There's a potentially rewarding postmodernist reading to be had of Kylo Ren, a character motivated by his desire to live up to a mythologised ancestor he never met, the point of borrowing his looks and voice without having any reason to. He's the Buffalo Bill of Star Wars villains, trying to wear the skin of the person he wants to become. I quite like the idea that the mask and his hilted lightsabre exist only to be ostentatious. A Marxist reading might be less sympathetic: how do you continue to commodify a character who, despite being a cultural icon, was definitively killed off thirty years ago? Easy: design a character who's in thrall to him, ensuring that his shadow continues to loom large while necessarily weakening the new character as a consequence. So I'm mixed regarding him, although I think a lot of his character works well in the story.
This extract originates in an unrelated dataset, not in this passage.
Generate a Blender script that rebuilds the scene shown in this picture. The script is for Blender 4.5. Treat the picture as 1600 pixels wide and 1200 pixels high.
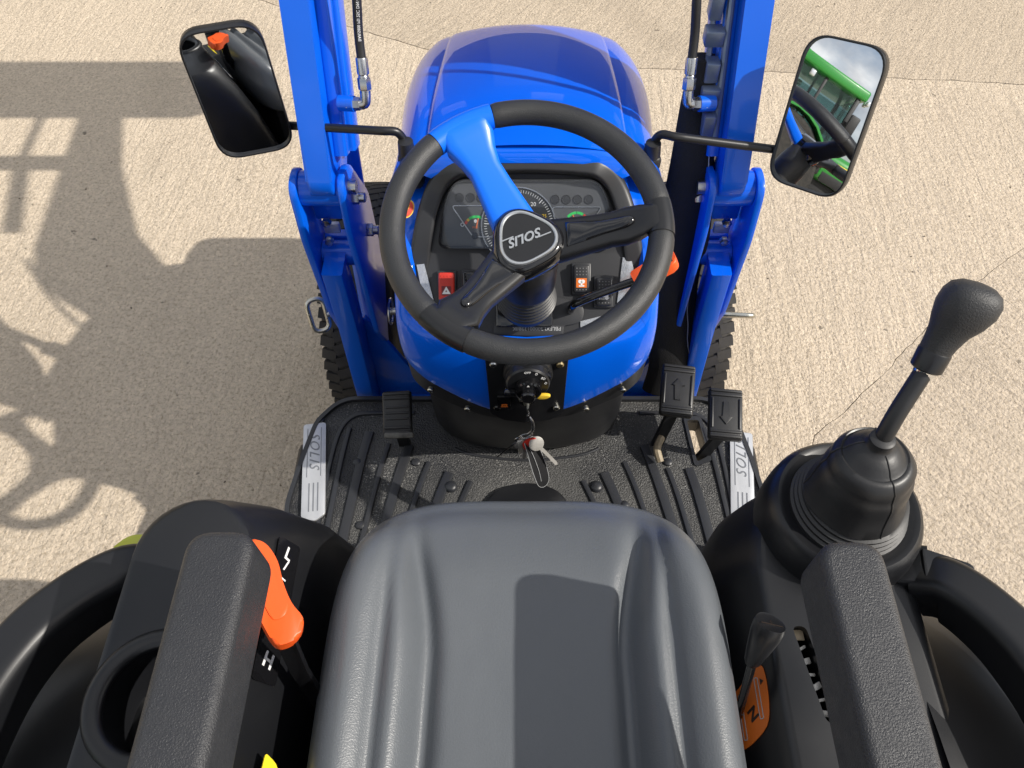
import bpy, bmesh, math, random
from mathutils import Vector, Matrix, noise as mnoise
R = math.radians
random.seed(7)
sc = bpy.context.scene
for o in list(bpy.data.objects):
    bpy.data.objects.remove(o)
COL = sc.collection

# ------------------------------------------------------------------ camera, sky, sun, exposure
cam = bpy.data.cameras.new('camera')
cam.sensor_width = 36.0
cam.lens = 27.0
cam.shift_x = -0.0144
cam.clip_start = 0.02
cam.clip_end = 2000
camo = bpy.data.objects.new('camera', cam)
COL.objects.link(camo)
camo.location = (0, 0, 1.9)
camo.rotation_euler = (R(35), 0, 0)
sc.camera = camo

SUN = Vector((1.15, -0.26, 1.0)).normalized()
world = bpy.data.worlds.new('World')
sc.world = world
world.use_nodes = True
wn = world.node_tree.nodes
wl = world.node_tree.links
wn.clear()
w_out = wn.new('ShaderNodeOutputWorld')
w_bg = wn.new('ShaderNodeBackground')
w_sky = wn.new('ShaderNodeTexSky')
w_sky.sky_type = 'NISHITA'
w_sky.sun_disc = False
w_sky.sun_elevation = math.asin(SUN.z)
w_sky.sun_rotation = math.atan2(SUN.x, SUN.y)
w_sky.air_density = 1.2
w_sky.dust_density = 2.0
w_tc = wn.new('ShaderNodeTexCoord')
w_noise = wn.new('ShaderNodeTexNoise')
w_noise.inputs['Scale'].default_value = 2.6
w_noise.inputs['Detail'].default_value = 7
w_noise.inputs['Roughness'].default_value = 0.58
w_map = wn.new('ShaderNodeMapping')
w_map.inputs['Scale'].default_value = (1, 1, 2.2)
w_ramp = wn.new('ShaderNodeValToRGB')
w_ramp.color_ramp.elements[0].position = 0.34
w_ramp.color_ramp.elements[1].position = 0.58
w_mix = wn.new('ShaderNodeMix')
w_mix.data_type = 'RGBA'
w_noise2 = wn.new('ShaderNodeTexNoise')
w_noise2.inputs['Scale'].default_value = 4.5
w_noise2.inputs['Detail'].default_value = 5
w_shade = wn.new('ShaderNodeValToRGB')
w_shade.color_ramp.elements[0].position = 0.36
w_shade.color_ramp.elements[0].color = (.40, .41, .44, 1)
w_shade.color_ramp.elements[1].position = 0.64
w_shade.color_ramp.elements[1].color = (1.0, .985, .96, 1)
w_gain = wn.new('ShaderNodeVectorMath')
w_gain.operation = 'SCALE'
w_gain.inputs['Scale'].default_value = 10.5
wl.new(w_noise2.outputs['Fac'], w_shade.inputs['Fac'])
wl.new(w_shade.outputs['Color'], w_gain.inputs[0])
wl.new(w_gain.outputs[0], w_mix.inputs['B'])
wl.new(w_tc.outputs['Generated'], w_map.inputs['Vector'])
wl.new(w_map.outputs['Vector'], w_noise.inputs['Vector'])
wl.new(w_map.outputs['Vector'], w_noise2.inputs['Vector'])
wl.new(w_noise.outputs['Fac'], w_ramp.inputs['Fac'])
wl.new(w_ramp.outputs['Color'], w_mix.inputs['Factor'])
wl.new(w_sky.outputs['Color'], w_mix.inputs['A'])
wl.new(w_mix.outputs['Result'], w_bg.inputs['Color'])
w_bg.inputs['Strength'].default_value = 0.12
wl.new(w_bg.outputs['Background'], w_out.inputs['Surface'])

sun = bpy.data.lights.new('sun', 'SUN')
sun.energy = 5.0
sun.angle = R(0.6)
sun.color = (1.0, 0.945, 0.86)
suno = bpy.data.objects.new('sun', sun)
COL.objects.link(suno)
suno.location = SUN * 20
suno.rotation_euler = SUN.to_track_quat('Z', 'Y').to_euler()

vs = sc.view_settings
vs.view_transform = 'Standard'
vs.look = 'None'
vs.exposure = 0.0
vs.gamma = 1.0
vs.use_curve_mapping = False
sc.cycles.max_bounces = 8

# ------------------------------------------------------------------ helpers
class Fr:
    """a plane in space: p(u, v, w) is a point u along ex, v along ey, w along the normal"""
    def __init__(s, o, ex=(1, 0, 0), ey=(0, 1, 0)):
        s.o = Vector(o)
        s.x = Vector(ex).normalized()
        n = s.x.cross(Vector(ey)).normalized()
        s.n = n
        s.y = n.cross(s.x)
    def p(s, u, v, w=0.0):
        return s.o + s.x * u + s.y * v + s.n * w
    def at(s, u, v, w=0.0, a=0.0):
        c, d = math.cos(a), math.sin(a)
        return Fr(s.p(u, v, w), s.x * c + s.y * d, s.y * c - s.x * d)

def slope(o, deg):
    t = R(deg)
    return Fr(o, (1, 0, 0), (0, math.cos(t), math.sin(t)))

XY = Fr((0, 0, 0))
def YZ(x):          # polygon coordinates are (y, z), normal is +x
    return Fr((x, 0, 0), (0, 1, 0), (0, 0, 1))

def cat(pts, n=6, closed=False):
    """Catmull-Rom through points (tuples of any length)"""
    P = [tuple(p) for p in pts]
    m = len(P)
    out = []
    rng = range(m) if closed else range(m - 1)
    for i in rng:
        if closed:
            a, b, c, d = P[(i - 1) % m], P[i], P[(i + 1) % m], P[(i + 2) % m]
        else:
            a, b, c, d = P[max(i - 1, 0)], P[i], P[i + 1], P[min(i + 2, m - 1)]
        for k in range(n):
            t = k / n
            out.append(tuple(0.5 * ((2 * q) + (-p + r) * t + (2 * p - 5 * q + 4 * r - s) * t * t + (-p + 3 * q - 3 * r + s) * t ** 3)
                             for p, q, r, s in zip(a, b, c, d)))
    if not closed:
        out.append(P[-1])
    return out

def rpoly(pts, r=0.01, n=5):
    """round the corners of a 2D polygon; a point may carry its own radius as third value"""
    out = []
    m = len(pts)
    for i in range(m):
        p = Vector(pts[i][:2]); a = Vector(pts[i - 1][:2]); b = Vector(pts[(i + 1) % m][:2])
        rr = pts[i][2] if len(pts[i]) > 2 else r
        da, db = (a - p), (b - p)
        k = min(rr, da.length * .49, db.length * .49)
        if k < 1e-5:
            out.append(tuple(p)); continue
        s, e = p + da.normalized() * k, p + db.normalized() * k
        for j in range(n + 1):
            t = j / n
            out.append(tuple(s * (1 - t) ** 2 + p * 2 * t * (1 - t) + e * t * t))
    return out

def dense(pts, step):
    out = []
    for i, p in enumerate(pts):
        q = pts[(i + 1) % len(pts)]
        k = max(1, int(math.dist(p, q) / step))
        out += [(p[0] + (q[0] - p[0]) * j / k, p[1] + (q[1] - p[1]) * j / k) for j in range(k)]
    return out

def circ(r, n=24, cx=0, cy=0, a0=0.0):
    return [(cx + r * math.cos(a0 + 2 * math.pi * i / n), cy + r * math.sin(a0 + 2 * math.pi * i / n)) for i in range(n)]

class G:
    """collects shapes, becomes ONE mesh object"""
    def __init__(s):
        s.v = []; s.f = []
    def add(s, vs_, fs):
        b = len(s.v)
        s.v += [tuple(v) for v in vs_]
        s.f += [tuple(i + b for i in f) for f in fs]
        return s
    def bm(s, bm, M=None):
        bm.verts.ensure_lookup_table()
        vs_ = [(M @ v.co) if M else v.co.copy() for v in bm.verts]
        fs = [[v.index for v in f.verts] for f in bm.faces]
        bm.verts.index_update()
        fs = [[v.index for v in f.verts] for f in bm.faces]
        s.add(vs_, fs)
        bm.free()
        return s
    def box(s, c, size, fr=None, bev=0.0, seg=2):
        fr = fr or XY
        bm = bmesh.new()
        bmesh.ops.create_cube(bm, size=1)
        for v in bm.verts:
            v.co = Vector((v.co.x * size[0], v.co.y * size[1], v.co.z * size[2]))
        if bev:
            bmesh.ops.bevel(bm, geom=bm.edges[:], offset=min(bev, min(size) * .49), segments=seg, profile=.5, affect='EDGES')
        for v in bm.verts:
            v.co = fr.p(c[0] + v.co.x, c[1] + v.co.y, c[2] + v.co.z)
        return s.bm(bm)
    def prism(s, poly, fr, w0, w1, bev=0.0, seg=2, holes=None):
        bm = bmesh.new()
        lo = [bm.verts.new((p[0], p[1], w0)) for p in poly]
        hi = [bm.verts.new((p[0], p[1], w1)) for p in poly]
        n = len(poly)
        area = sum(poly[i - 1][0] * poly[i][1] - poly[i][0] * poly[i - 1][1] for i in range(n))
        flip = (area < 0) != (w1 < w0)
        top = bm.faces.new(hi); bot = bm.faces.new(lo[::-1])
        for i in range(n):
            j = (i + 1) % n
            bm.faces.new((lo[i], lo[j], hi[j], hi[i]))
        if flip:
            bmesh.ops.reverse_faces(bm, faces=bm.faces[:])
        if bev:
            es = [e for e in bm.edges if (e in top.edges[:] or e in bot.edges[:])]
            bmesh.ops.bevel(bm, geom=es, offset=bev, segments=seg, profile=.5, affect='EDGES', clamp_overlap=True)
        for v in bm.verts:
            v.co = fr.p(*v.co)
        return s.bm(bm)
    def pillow(s, poly, fr, w0, w1, r, n=5):
        """slab of a convex outline with round upper and lower edges"""
        m = len(poly)
        ar = sum(poly[i - 1][0] * poly[i][1] - poly[i][0] * poly[i - 1][1] for i in range(m))
        def ins(d):
            o = []
            for i in range(m):
                a, b = Vector(poly[i - 1]), Vector(poly[(i + 1) % m])
                t = (b - a).normalized()
                nn = Vector((-t.y, t.x)) * (1 if ar > 0 else -1)
                o.append((poly[i][0] + nn.x * d, poly[i][1] + nn.y * d))
            return o
        rings = []
        for i in range(n + 1):
            a = i / n * math.pi / 2
            rings.append([fr.p(p[0], p[1], w0 + r * (1 - math.cos(a))) for p in ins(r * (1 - math.sin(a)))])
        for i in range(n + 1):
            a = i / n * math.pi / 2
            rings.append([fr.p(p[0], p[1], w1 - r * (1 - math.sin(a))) for p in ins(r * (1 - math.cos(a)))])
        return s.loft(rings)
    def loft(s, rings, closed=True, cap=True):
        n = len(rings[0])
        vs_ = [p for r in rings for p in r]
        fs = []
        for i in range(len(rings) - 1):
            for j in range(n if closed else n - 1):
                k = (j + 1) % n
                fs.append((i * n + j, i * n + k, (i + 1) * n + k, (i + 1) * n + j))
        if cap and closed:
            fs.append(tuple(range(n))[::-1])
            fs.append(tuple((len(rings) - 1) * n + j for j in range(n)))
        return s.add(vs_, fs)
    def sweep(s, pts, sec, up=(0, 0, 1), closed=False, cap=True):
        """sec: 2D polygon, or a function of (index, count); x across the path, y along 'up'"""
        P = [Vector(p) for p in pts]
        m = len(P)
        rings = []
        for i in range(m):
            if closed:
                t = P[(i + 1) % m] - P[i - 1]
            else:
                t = P[min(i + 1, m - 1)] - P[max(i - 1, 0)]
            t.normalize()
            x = t.cross(Vector(up))
            if x.length < 1e-4:
                x = t.cross(Vector((0, 1, 0.01)))
            x.normalize()
            y = x.cross(t)
            q = sec(i, m) if callable(sec) else sec
            rings.append([P[i] + x * a + y * b for a, b in q])
        if closed:
            rings.append(rings[0])
        return s.loft(rings, True, cap and not closed)
    def tube(s, pts, r, seg=12, closed=False):
        """parallel transported round tube; r is a number or one per point"""
        P = [Vector(p) for p in pts]
        m = len(P)
        t0 = (P[1] - P[0]).normalized()
        x = t0.orthogonal().normalized()
        rings = []
        for i in range(m):
            if closed:
                t = P[(i + 1) % m] - P[i - 1]
            else:
                t = P[min(i + 1, m - 1)] - P[max(i - 1, 0)]
            t.normalize()
            x = (x - t * x.dot(t)).normalized()
            y = t.cross(x)
            rr = r[i] if isinstance(r, (list, tuple)) else r
            rings.append([P[i] + (x * math.cos(2 * math.pi * k / seg) + y * math.sin(2 * math.pi * k / seg)) * rr for k in range(seg)])
        if closed:
            rings.append(rings[0])
        return s.loft(rings, True, not closed)
    def lathe(s, prof, fr, seg=32, cap=True):
        """prof: (radius, height along the frame's normal)"""
        rings = [[fr.p(max(r, 1e-5) * math.cos(2 * math.pi * k / seg), max(r, 1e-5) * math.sin(2 * math.pi * k / seg), h) for k in range(seg)] for r, h in prof]
        return s.loft(rings, True, cap)
    def grid(s, fn, nu, nv):
        vs_ = [fn(i / nu, j / nv) for j in range(nv + 1) for i in range(nu + 1)]
        fs = [(j * (nu + 1) + i, j * (nu + 1) + i + 1, (j + 1) * (nu + 1) + i + 1, (j + 1) * (nu + 1) + i) for j in range(nv) for i in range(nu)]
        return s.add(vs_, fs)
    def text(s, body, fr, size, w=0.0, shear=0.0, align='CENTER', ext=0.0002, fn=None, space=1.0, bold=0.0):
        cu = bpy.data.curves.new('txt', 'FONT')
        cu.body = body; cu.size = size; cu.shear = shear; cu.align_x = align; cu.align_y = 'CENTER'
        cu.extrude = ext; cu.resolution_u = 3; cu.space_character = space; cu.offset = bold
        ob = bpy.data.objects.new('txt', cu)
        COL.objects.link(ob)
        dg = bpy.context.evaluated_depsgraph_get()
        dg.update()
        me = bpy.data.meshes.new_from_object(ob.evaluated_get(dg))
        f2 = fn or (lambda x, y, z: fr.p(x, y, z + w + ext))
        s.add([f2(*v.co) for v in me.vertices], [tuple(p.vertices) for p in me.polygons])
        bpy.data.objects.remove(ob)
        bpy.data.meshes.remove(me)
        bpy.data.curves.remove(cu)
        return s
    def ribbon(s, pts, fr, w, h0, h1, closed=False):
        """flat line of width w following 2D points in the frame, between heights h0 and h1"""
        P = [fr.p(p[0], p[1], (h0 + h1) / 2) for p in pts]
        a, b = w / 2, (h1 - h0) / 2
        return s.sweep(P, [(-a, -b), (a, -b), (a, b), (-a, b)], up=fr.n, closed=closed)
    def arc(s, fr, c, r0, r1, a0, a1, h0, h1, n=10):
        """ring sector, angles in degrees"""
        o = [(c[0] + r1 * math.cos(R(a0 + (a1 - a0) * i / n)), c[1] + r1 * math.sin(R(a0 + (a1 - a0) * i / n))) for i in range(n + 1)]
        q = [(c[0] + r0 * math.cos(R(a0 + (a1 - a0) * i / n)), c[1] + r0 * math.sin(R(a0 + (a1 - a0) * i / n))) for i in range(n + 1)]
        return s.prism(o + q[::-1], fr, h0, h1)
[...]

The attempts at thematic depth have a tendency to drop in and out as well. Take the climactic lightsabre duel, which on its surface seems a conscious response to the overly choreographed and safe fights of the prequels; this is much grittier and seems to have more of an emotional centre. However, one of the cleverer themes of the original trilogy is that lightsabre duels are as dangerous to win as they are to lose. In A New Hope, Kenobi understands that in order to "win", he has to lose, and offer his life to Vader. A key theme of Empire is that Luke needs to stop being a hothead, and he suffers a heavy defeat because he relies on fighting skill rather than the Force. In Jedi he wins a decisive victory, and comes within a whisker of turning to the dark side as a result. Message: relying on physical combat is a dangerous strategy that usually causes more harm than good. This is a clever and daring idea in a story known for its action. In this new film, Rey uses the Force not as an alternative to physical combat, but to help her physically overpower the villain. The Force being used in the service of combat, without also having that link to the dark side, is a disappointing mistake of the prequels that the new film steps into as well.
The story's real weakness is in the narrative structure. It has a tendency to spend a long time going nowhere, and then suddenly rush to the next bit very abruptly. At one point, I asked myself where the narrative had got to, and thought that the central characters had met up and the villains were looking for the droid; I then thought that I'd have answered the question the same way an hour before. Then, suddenly, the "totally not a Death Star, honest" Death Star just kind of appears on the scene, and very quickly we're rushed through the exposition of how to defeat it. Lucas is no master but he knew well enough to establish in the first scene of the original film that the plans to the Death Star were being stolen, leading the film naturally to its final act. Gone is the propulsive narrative of the original trilogy, and in its place is a weird stop-start alternative that made it feel overlong and rushed at the same time.
I didn't hate it, but it's got lots of problems.